William suggests byte reversal instead, which seems ok from both 
perspectives.

Okay.  So, since bitwise-NOT and bit-reversal both have shortcomings, what
are you going to use as the mandatory to implement transform?

Byte reversal, i.e. MSG2.KEK=byte-reverse(MSG1.CEK). If MSG1.CEK has N
bytes, then treated as 'C' arrays, MSG2.KEK[i] = MSG1.CEK[N-i].

2.  The document defines three related attributes.  It does not tell the
implementor how to deal with the situation where some (but not all) of the
attributes are implemented.
[...]
All in all, I disagreee that the implementer is left in limbo, but can add
text like the above if that helps.

I would like to see the text.

How about a new section 5:

"5. Conformance.

This specification only applies to messages where the CEKReference
attribute is present.
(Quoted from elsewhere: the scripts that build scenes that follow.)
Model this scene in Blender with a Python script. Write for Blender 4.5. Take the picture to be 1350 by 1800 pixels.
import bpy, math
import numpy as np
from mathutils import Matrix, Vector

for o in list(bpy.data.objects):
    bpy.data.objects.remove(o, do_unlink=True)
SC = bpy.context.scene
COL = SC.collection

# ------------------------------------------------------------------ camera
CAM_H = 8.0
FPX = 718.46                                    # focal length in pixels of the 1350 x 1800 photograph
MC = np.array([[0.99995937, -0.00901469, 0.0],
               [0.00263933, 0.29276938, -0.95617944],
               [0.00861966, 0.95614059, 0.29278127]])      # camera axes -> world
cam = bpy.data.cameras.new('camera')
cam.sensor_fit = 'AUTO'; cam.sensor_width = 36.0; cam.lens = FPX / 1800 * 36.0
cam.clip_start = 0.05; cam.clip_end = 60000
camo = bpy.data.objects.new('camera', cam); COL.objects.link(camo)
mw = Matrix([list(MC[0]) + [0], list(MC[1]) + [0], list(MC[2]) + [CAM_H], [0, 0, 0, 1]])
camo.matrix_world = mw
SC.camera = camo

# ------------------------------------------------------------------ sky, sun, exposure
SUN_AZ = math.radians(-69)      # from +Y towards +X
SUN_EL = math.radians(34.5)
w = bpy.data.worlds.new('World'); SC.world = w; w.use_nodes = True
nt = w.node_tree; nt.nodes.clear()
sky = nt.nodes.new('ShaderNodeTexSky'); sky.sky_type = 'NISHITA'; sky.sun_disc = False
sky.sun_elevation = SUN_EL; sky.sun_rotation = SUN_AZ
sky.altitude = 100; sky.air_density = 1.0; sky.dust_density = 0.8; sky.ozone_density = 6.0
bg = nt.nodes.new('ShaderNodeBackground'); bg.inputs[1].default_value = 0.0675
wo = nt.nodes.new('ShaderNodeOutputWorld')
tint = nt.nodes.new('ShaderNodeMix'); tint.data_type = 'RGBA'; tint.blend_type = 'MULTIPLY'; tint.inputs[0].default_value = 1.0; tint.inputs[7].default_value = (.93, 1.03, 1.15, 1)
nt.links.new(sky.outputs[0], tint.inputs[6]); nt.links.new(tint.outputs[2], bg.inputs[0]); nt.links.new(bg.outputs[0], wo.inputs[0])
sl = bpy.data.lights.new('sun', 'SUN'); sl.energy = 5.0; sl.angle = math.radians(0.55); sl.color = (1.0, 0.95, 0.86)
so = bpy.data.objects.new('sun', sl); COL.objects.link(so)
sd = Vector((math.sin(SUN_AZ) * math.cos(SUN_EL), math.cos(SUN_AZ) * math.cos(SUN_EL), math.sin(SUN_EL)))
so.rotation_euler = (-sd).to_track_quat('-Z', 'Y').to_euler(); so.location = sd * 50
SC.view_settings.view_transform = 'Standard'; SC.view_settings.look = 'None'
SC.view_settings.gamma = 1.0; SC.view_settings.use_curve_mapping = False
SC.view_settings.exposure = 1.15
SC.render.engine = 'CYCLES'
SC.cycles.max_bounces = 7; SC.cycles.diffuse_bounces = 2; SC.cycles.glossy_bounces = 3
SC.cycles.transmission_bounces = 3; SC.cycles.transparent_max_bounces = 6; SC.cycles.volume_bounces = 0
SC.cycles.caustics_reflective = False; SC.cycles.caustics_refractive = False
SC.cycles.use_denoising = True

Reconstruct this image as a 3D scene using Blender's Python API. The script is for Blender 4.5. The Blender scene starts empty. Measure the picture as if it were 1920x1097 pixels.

All attributes specified here SHOULD be ignored unless 
they are present in a message containing a valid, new or recognised, existing 
value of CEKReference. The CEKMaxDecrypts attribute is to be treated by the 
recipient as a hint, but MUST be honored by the originator. 

The optional to implement KEKDerivationAlgorithm attribute MUST only be present 
when MSG1.content-encryption-algorithm differs from 
MSG2.key-encryption-algorithm, 
in which case it MUST be present. Implementations which recognize this
attribute, but do not support the functionality SHOULD ignore the attribute.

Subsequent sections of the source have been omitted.